# [Data rows]
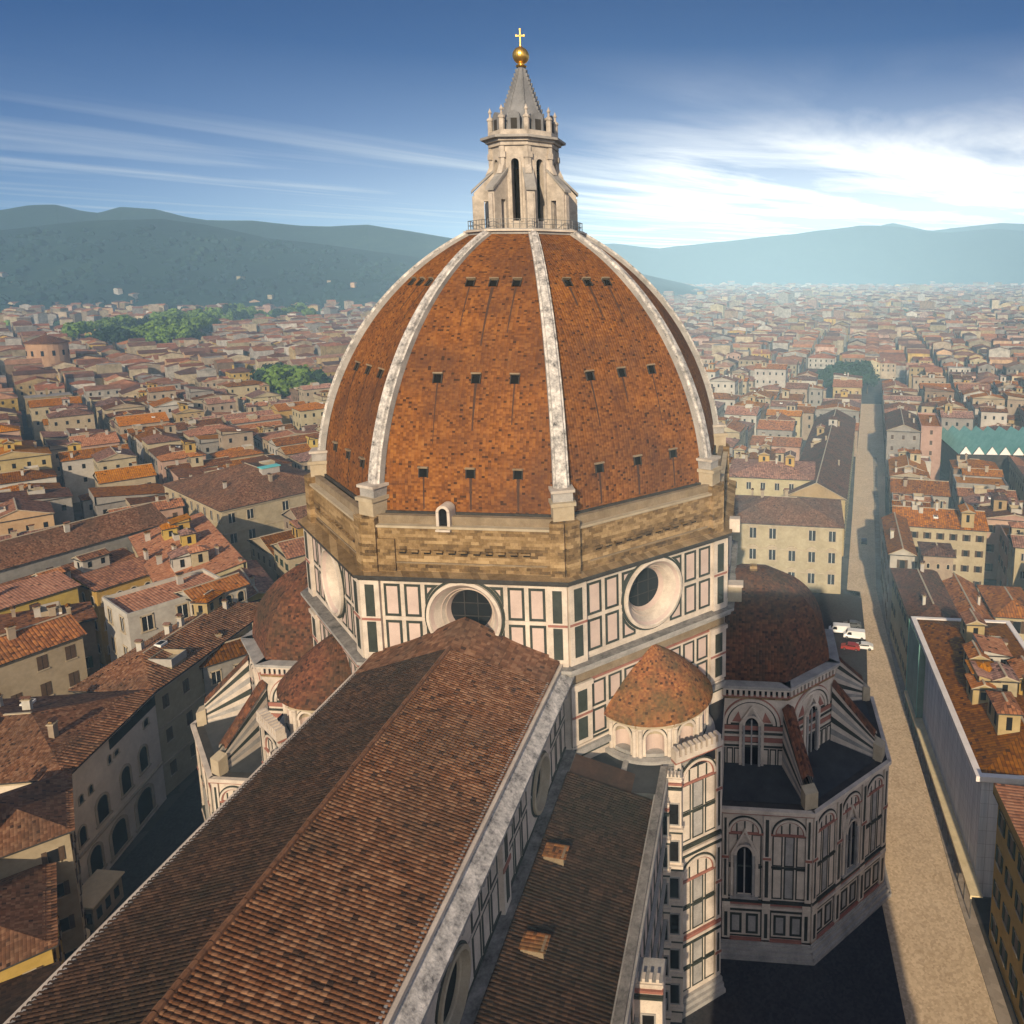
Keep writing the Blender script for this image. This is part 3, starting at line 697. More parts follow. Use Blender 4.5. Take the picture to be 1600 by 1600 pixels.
# south clerestory, its gutter, the aisle below; the north side is their mirror
YW = -10.5
Fc = Fr((0, YW), (0, -1)); ZA = 33.0
OCX = (-36.8, -57.9, -79.0)
mb = MB()
segs = []; xe = NX1
for xc in OCX:
    mb.add([Fc.p(xc+3, ZA-3), Fc.p(xe, ZA-3), Fc.p(xe, 40.6), Fc.p(xc+3, 40.6)], 'white_marble')
    mb.add([Fc.p(xc-3, ZA-3), Fc.p(xc+3, ZA-3), Fc.p(xc+3, 32.6), Fc.p(xc-3, 32.6)], 'white_marble')
    fhole(mb, Fc, xc-3, xc+3, 32.6, 40.6, xc, 35.9, 2.25, 'white_marble', 36); xe = xc-3
mb.add([Fc.p(NX0, ZA-3), Fc.p(xe, ZA-3), Fc.p(xe, 40.6), Fc.p(NX0, 40.6)], 'white_marble')
x = NX1-.3
cols = []
while x > NX0+2:
    cols.append((x-1.95, x)); x -= 1.95
for a0, a1 in cols:
    c = (a0+a1)/2
    near = min(abs(c-xc) for xc in OCX); pil = min(abs(c-xp) for xp in (-47.3, -68.4, -89.5))
    if pil < 1.0:
        fbox(mb, Fc, a0+.2, a1-.2, ZA-.5, 40.6, 0, .4, 'white_marble')
        for z0, z1 in ((33.4, 36.3), (37.1, 40.0)): fbox(mb, Fc, a0+.65, a1-.65, z0, z1, .4, .45, 'green_marble')
        fbox(mb, Fc, a0, a1, 40.0, 40.6, 0, .55, 'white_marble'); fbox(mb, Fc, a0+.1, a1-.1, 36.5, 36.9, .4, .5, 'red_marble'); continue
    for z0, z1 in ((33.15, 36.5), (36.8, 40.2)):
        if near > 3.4: fpanel(mb, Fc, a0+.14, a1-.14, z0, z1, .24, 'green_marble', 'white_marble', .06)
        elif z0 > 36 and near > 1.2: fpanel(mb, Fc, a0+.14, a1-.14, 38.5, z1, .22, 'green_marble', 'white_marble', .06)
for z, mt in ((32.9, 'green_marble'), (40.3, 'green_marble')): fbox(mb, Fc, NX0, NX1, z, z+.16, 0, .09, mt)
for a0, a1 in ((OCX[0]+2.85, NX1), (OCX[1]+2.85, OCX[0]-2.85), (OCX[2]+2.85, OCX[1]-2.85), (NX0, OCX[2]-2.85)): fbox(mb, Fc, a0, a1, 36.56, 36.72, 0, .09, 'white_marble')
CL = mb.build('clerestory_wall', CATH)
for xc in OCX:
    mb = MB()
    fcone(mb, Fc, xc, 35.9, [(2.85, 0), (2.85, .12), (2.65, .12)], 'green_marble', 40); fcone(mb, Fc, xc, 35.9, [(2.65, 0), (2.65, .34), (2.35, .38), (2.3, .2), (2.2, -.2), (2.05, -.3), (2.0, -.5)], 'sandstone', 40)
    fcone(mb, Fc, xc, 35.9, [(2.02, -.48), (0, -.48)], 'black_opening', 32)
    mb.build('oculus', CL)
mb = MB()
P = [(-10.2, 42.62), (-11.75, 41.5), (-11.75, 41.2), (-11.3, 40.6), (-10.5, 40.6)]
for i in range(len(P)-1):
    (y0, z0), (y1, z1) = P[i], P[i+1]
    n_ = 70
    for j in range(n_):
        xa, xb = NX0+(NX1-NX0)*j/n_, NX0+(NX1-NX0)*(j+1)/n_
        mb.add([(xa, y0, z0), (xb, y0, z0), (xb, y1, z1), (xa, y1, z1)][::-1], 'worn_marble' if i == 0 else 'grey_marble')
mb.box(NX0, NX1, -10.62, -10.2, 42.6, 42.95, 'white_marble'); mb.box(NX0, NX1, -10.15, -9.95, 42.7, 43.1, 'grey_marble')
for x in range(-96, -28, 2): mb.box(x-.2, x+.2, -11.6, -10.5, 40.62, 41.1, 'grey_marble')
GU = mb.build('eave_gutter', CATH)
mb = MB()
ar = ((-11.6, 32.75), (-20.6, 29.9)); dl = sqrt(9.0**2+2.85**2)
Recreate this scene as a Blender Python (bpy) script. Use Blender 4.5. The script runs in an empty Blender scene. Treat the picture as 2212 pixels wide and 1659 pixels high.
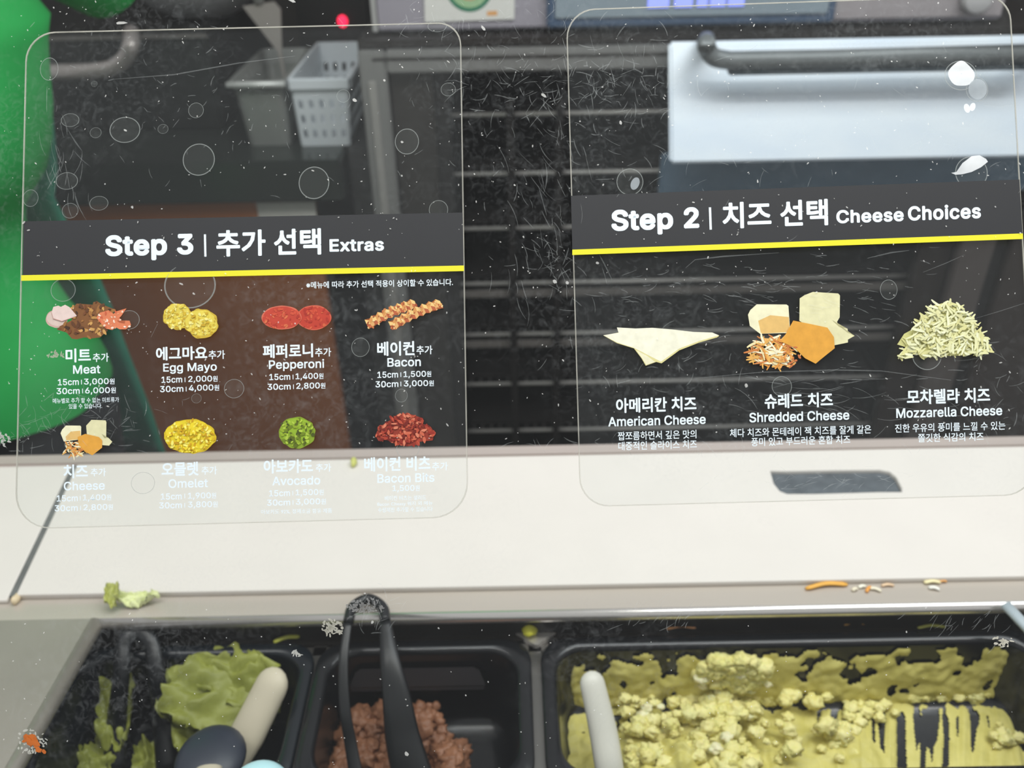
import bpy, bmesh, math, random
from mathutils import Vector, Matrix, noise
random.seed(7)
R = math.radians
S = bpy.context.scene
COL = S.collection

# ------------------------------------------------------------------ camera
W, H = 2212.0, 1659.0
F = 1900.0
PITCH, ROLL = R(33.0), R(1.1)
CAM = Vector((0, 0, 1.40))
AX = Vector((0, math.cos(PITCH), -math.sin(PITCH)))
R0 = Vector((1, 0, 0))
U0 = R0.cross(AX)
RT = R0 * math.cos(ROLL) - U0 * math.sin(ROLL)
UP = U0 * math.cos(ROLL) + R0 * math.sin(ROLL)
cd = bpy.data.cameras.new('camera')
cam = bpy.data.objects.new('camera', cd)
COL.objects.link(cam)
cam.matrix_world = Matrix((( RT.x, UP.x, -AX.x, CAM.x), (RT.y, UP.y, -AX.y, CAM.y),
                           (RT.z, UP.z, -AX.z, CAM.z), (0, 0, 0, 1)))
cd.sensor_width = 36.0
cd.lens = 36.0 * F / W
cd.clip_start = 0.02
cd.dof.use_dof = True
cd.dof.focus_distance = 0.415
cd.dof.aperture_fstop = 9.5
S.camera = cam

# ------------------------------------------------------------------ world, lights, exposure
wd = bpy.data.worlds.new('room_light')
S.world = wd
wd.use_nodes = True
wd.node_tree.nodes['Background'].inputs[0].default_value = (0.97, 0.98, 1.0, 1)
wd.node_tree.nodes['Background'].inputs[1].default_value = 0.55

def area(name, loc, sx, sy, power, color=(1, 1, 1), target=None):
    ld = bpy.data.lights.new(name, 'AREA')
    ld.shape = 'RECTANGLE'; ld.size = sx; ld.size_y = sy
    ld.energy = power; ld.color = color
    o = bpy.data.objects.new(name, ld); COL.objects.link(o)
    o.location = loc
    if target is not None:
        o.rotation_euler = (Vector(target) - Vector(loc)).to_track_quat('-Z', 'Y').to_euler()
    return o
area('ceiling_panel_light', (0.1, 0.27, 2.55), 2.4, 0.22, 24, (1.0, 0.99, 0.97))
area('counter_strip_light', (0.15, 0.43, 1.98), 1.5, 0.12, 1.8, (1.0, 0.98, 0.96))
area('kitchen_fill_light', (0.6, 0.70, 2.35), 1.6, 0.3, 10.5, (0.9, 0.97, 1.0))  # unseen fill, placed to brighten the pale oven panel
S.view_settings.view_transform = 'Standard'
S.view_settings.look = 'None'
S.view_settings.gamma = 1.0
S.view_settings.use_curve_mapping = False
S.view_settings.exposure = -0.22
S.cycles.transparent_max_bounces = 32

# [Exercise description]
Make an exact reproduction of the listing above, without any pictures.

# [Exercise answer]
Keep writing the Blender script for this image. This is part 3, starting at line 697. More parts follow. Use Blender 4.5. Take the picture to be 1600 by 1600 pixels.
# south clerestory, its gutter, the aisle below; the north side is their mirror
YW = -10.5
Fc = Fr((0, YW), (0, -1)); ZA = 33.0
OCX = (-36.8, -57.9, -79.0)
mb = MB()
segs = []; xe = NX1
for xc in OCX:
    mb.add([Fc.p(xc+3, ZA-3), Fc.p(xe, ZA-3), Fc.p(xe, 40.6), Fc.p(xc+3, 40.6)], 'white_marble')
    mb.add([Fc.p(xc-3, ZA-3), Fc.p(xc+3, ZA-3), Fc.p(xc+3, 32.6), Fc.p(xc-3, 32.6)], 'white_marble')
    fhole(mb, Fc, xc-3, xc+3, 32.6, 40.6, xc, 35.9, 2.25, 'white_marble', 36); xe = xc-3
mb.add([Fc.p(NX0, ZA-3), Fc.p(xe, ZA-3), Fc.p(xe, 40.6), Fc.p(NX0, 40.6)], 'white_marble')
x = NX1-.3
cols = []
while x > NX0+2:
    cols.append((x-1.95, x)); x -= 1.95
for a0, a1 in cols:
    c = (a0+a1)/2
    near = min(abs(c-xc) for xc in OCX); pil = min(abs(c-xp) for xp in (-47.3, -68.4, -89.5))
    if pil < 1.0:
        fbox(mb, Fc, a0+.2, a1-.2, ZA-.5, 40.6, 0, .4, 'white_marble')
        for z0, z1 in ((33.4, 36.3), (37.1, 40.0)): fbox(mb, Fc, a0+.65, a1-.65, z0, z1, .4, .45, 'green_marble')
        fbox(mb, Fc, a0, a1, 40.0, 40.6, 0, .55, 'white_marble'); fbox(mb, Fc, a0+.1, a1-.1, 36.5, 36.9, .4, .5, 'red_marble'); continue
    for z0, z1 in ((33.15, 36.5), (36.8, 40.2)):
        if near > 3.4: fpanel(mb, Fc, a0+.14, a1-.14, z0, z1, .24, 'green_marble', 'white_marble', .06)
        elif z0 > 36 and near > 1.2: fpanel(mb, Fc, a0+.14, a1-.14, 38.5, z1, .22, 'green_marble', 'white_marble', .06)
for z, mt in ((32.9, 'green_marble'), (40.3, 'green_marble')): fbox(mb, Fc, NX0, NX1, z, z+.16, 0, .09, mt)
for a0, a1 in ((OCX[0]+2.85, NX1), (OCX[1]+2.85, OCX[0]-2.85), (OCX[2]+2.85, OCX[1]-2.85), (NX0, OCX[2]-2.85)): fbox(mb, Fc, a0, a1, 36.56, 36.72, 0, .09, 'white_marble')
CL = mb.build('clerestory_wall', CATH)
for xc in OCX:
    mb = MB()
    fcone(mb, Fc, xc, 35.9, [(2.85, 0), (2.85, .12), (2.65, .12)], 'green_marble', 40); fcone(mb, Fc, xc, 35.9, [(2.65, 0), (2.65, .34), (2.35, .38), (2.3, .2), (2.2, -.2), (2.05, -.3), (2.0, -.5)], 'sandstone', 40)
    fcone(mb, Fc, xc, 35.9, [(2.02, -.48), (0, -.48)], 'black_opening', 32)
    mb.build('oculus', CL)
mb = MB()
P = [(-10.2, 42.62), (-11.75, 41.5), (-11.75, 41.2), (-11.3, 40.6), (-10.5, 40.6)]
for i in range(len(P)-1):
    (y0, z0), (y1, z1) = P[i], P[i+1]
    n_ = 70
    for j in range(n_):
        xa, xb = NX0+(NX1-NX0)*j/n_, NX0+(NX1-NX0)*(j+1)/n_
        mb.add([(xa, y0, z0), (xb, y0, z0), (xb, y1, z1), (xa, y1, z1)][::-1], 'worn_marble' if i == 0 else 'grey_marble')
mb.box(NX0, NX1, -10.62, -10.2, 42.6, 42.95, 'white_marble'); mb.box(NX0, NX1, -10.15, -9.95, 42.7, 43.1, 'grey_marble')
for x in range(-96, -28, 2): mb.box(x-.2, x+.2, -11.6, -10.5, 40.62, 41.1, 'grey_marble')
GU = mb.build('eave_gutter', CATH)
mb = MB()
ar = ((-11.6, 32.75), (-20.6, 29.9)); dl = sqrt(9.0**2+2.85**2)
Recreate this scene as a Blender Python (bpy) script. Use Blender 4.5. The script runs in an empty Blender scene. Treat the picture as 2212 pixels wide and 1659 pixels high.
import bpy, bmesh, math, random
from mathutils import Vector, Matrix, noise
random.seed(7)
R = math.radians
S = bpy.context.scene
COL = S.collection

# ------------------------------------------------------------------ camera
W, H = 2212.0, 1659.0
F = 1900.0
PITCH, ROLL = R(33.0), R(1.1)
CAM = Vector((0, 0, 1.40))
AX = Vector((0, math.cos(PITCH), -math.sin(PITCH)))
R0 = Vector((1, 0, 0))
U0 = R0.cross(AX)
RT = R0 * math.cos(ROLL) - U0 * math.sin(ROLL)
UP = U0 * math.cos(ROLL) + R0 * math.sin(ROLL)
cd = bpy.data.cameras.new('camera')
cam = bpy.data.objects.new('camera', cd)
COL.objects.link(cam)
cam.matrix_world = Matrix((( RT.x, UP.x, -AX.x, CAM.x), (RT.y, UP.y, -AX.y, CAM.y),
                           (RT.z, UP.z, -AX.z, CAM.z), (0, 0, 0, 1)))
cd.sensor_width = 36.0
cd.lens = 36.0 * F / W
cd.clip_start = 0.02
cd.dof.use_dof = True
cd.dof.focus_distance = 0.415
cd.dof.aperture_fstop = 9.5
S.camera = cam

# ------------------------------------------------------------------ world, lights, exposure
wd = bpy.data.worlds.new('room_light')
S.world = wd
wd.use_nodes = True
wd.node_tree.nodes['Background'].inputs[0].default_value = (0.97, 0.98, 1.0, 1)
wd.node_tree.nodes['Background'].inputs[1].default_value = 0.55

def area(name, loc, sx, sy, power, color=(1, 1, 1), target=None):
    ld = bpy.data.lights.new(name, 'AREA')
    ld.shape = 'RECTANGLE'; ld.size = sx; ld.size_y = sy
    ld.energy = power; ld.color = color
    o = bpy.data.objects.new(name, ld); COL.objects.link(o)
    o.location = loc
    if target is not None:
        o.rotation_euler = (Vector(target) - Vector(loc)).to_track_quat('-Z', 'Y').to_euler()
    return o
area('ceiling_panel_light', (0.1, 0.27, 2.55), 2.4, 0.22, 24, (1.0, 0.99, 0.97))
area('counter_strip_light', (0.15, 0.43, 1.98), 1.5, 0.12, 1.8, (1.0, 0.98, 0.96))
area('kitchen_fill_light', (0.6, 0.70, 2.35), 1.6, 0.3, 10.5, (0.9, 0.97, 1.0))  # unseen fill, placed to brighten the pale oven panel
S.view_settings.view_transform = 'Standard'
S.view_settings.look = 'None'
S.view_settings.gamma = 1.0
S.view_settings.use_curve_mapping = False
S.view_settings.exposure = -0.22
S.cycles.transparent_max_bounces = 32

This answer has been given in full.